Ce qui est le plus prégnant dans la pièce, ce n'est d'ailleurs pas tant l'interprétation que suggéreront les sources bibliques, que le climat morbide qui atteint tous les personnages ; si on a d'abord l'impression d'un groupe uni, il n'en est finalement rien, ce serait-ce que par la disposition des personnages sur la scène, mais aussi par leurs particularités. Maeterlinck distingue des aveugles-nés, un vieil aveugle, un aveugle sourd (ah ben oui, carrément), une vieille aveugle, une aveugle avec un enfant, une jeune aveugle, etc. le tout sur fond de litanies murmurées sans cesse par trois vieilles - c'est récurrent chez Maeterlinck, cette histoire de vieilles ou, plus souvent, de religieuses qui chantent ou qui se baladent sur la scène en foutant les jetons. On remarquera d'ailleurs que nos aveugles pensent un moment que les religieuses de l'hospice vont partir à leur recherche, puis se ravisent puisque de toute façon, elles ne s'occupent jamais d'eux - du moins c'est le sentiment qu'ils ont, et ils ont de quoi se sentir abandonnés vu leur situation critique et flippante. Et j'ai pas remarqué que les religieuses et autres nonnes aidaient beaucoup les personnages dans le théâtre de Maeterlinck... Donc, un groupe d'aveugles perdus, mais qui réagissent différemment, les aveugles-nés étant les plus décidés à ne pas bouger en attendant la venue... mais la venue de quoi, ou de qui ? Certains vont bouger, l'enfant va pleurer, un bruit de robe, peut-être, puis de pas se font entendre. Plus personne ne s'entend à la fin car tout le monde parle en même temps, or...
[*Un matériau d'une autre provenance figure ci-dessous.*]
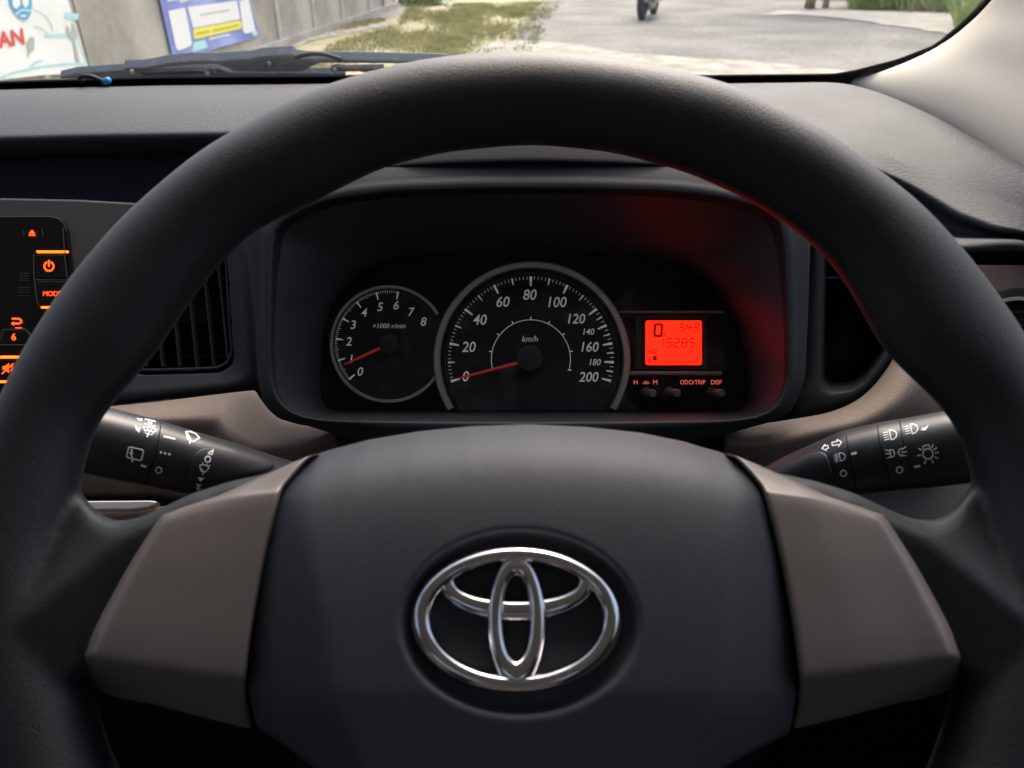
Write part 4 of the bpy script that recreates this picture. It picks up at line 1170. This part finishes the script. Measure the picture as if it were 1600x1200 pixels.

Au-delà de l'attente sans fin et angoissante qui assaillit les personnages de toutes parts, il y a cette question de la clairvoyance, essentiellement incarnée par La Jeune Aveugle. Des aveugles qui guident des aveugles, bon, mais certains sont bien moins aveugles que d'autres, et elle en particulier se lève pour aller embrasser son destin sans peur. Je n'en dis pas plus. On retrouve l'idée de la clairvoyance de l'aveugle qu'on trouvait dans L'Intruse, mais qui ne servait à rien au personnage de L'Aïeul, alors qu'elle apporte une forme de connaissance à La Jeune Aveugle, et la possibilité de pénétrer plus loin que le monde visible. Mais j'oserai affirmer - et ça vaut en gros pour toutes les pièces symbolistes de Maeterlinck - que peu importe si cette intention de l'auteur n'est pas immédiatement compréhensible, voire pas du tout ; on n'a pas forcément envie d'aller jusque-là, ça n'intéressera pas forcément le lecteur ou le spectateur. La pièce est composée de façon à ce que le sujet de la mort qui rôde soit le plus fort, le plus marquant, le plus obsédant, et, comme dans toutes les pièce symbolistes de Maeterlinck, on a là affaire à un théâtre d'atmosphère par laquelle il faut se laisser porter - une atmosphère d'angoisse, terriblement mortifère.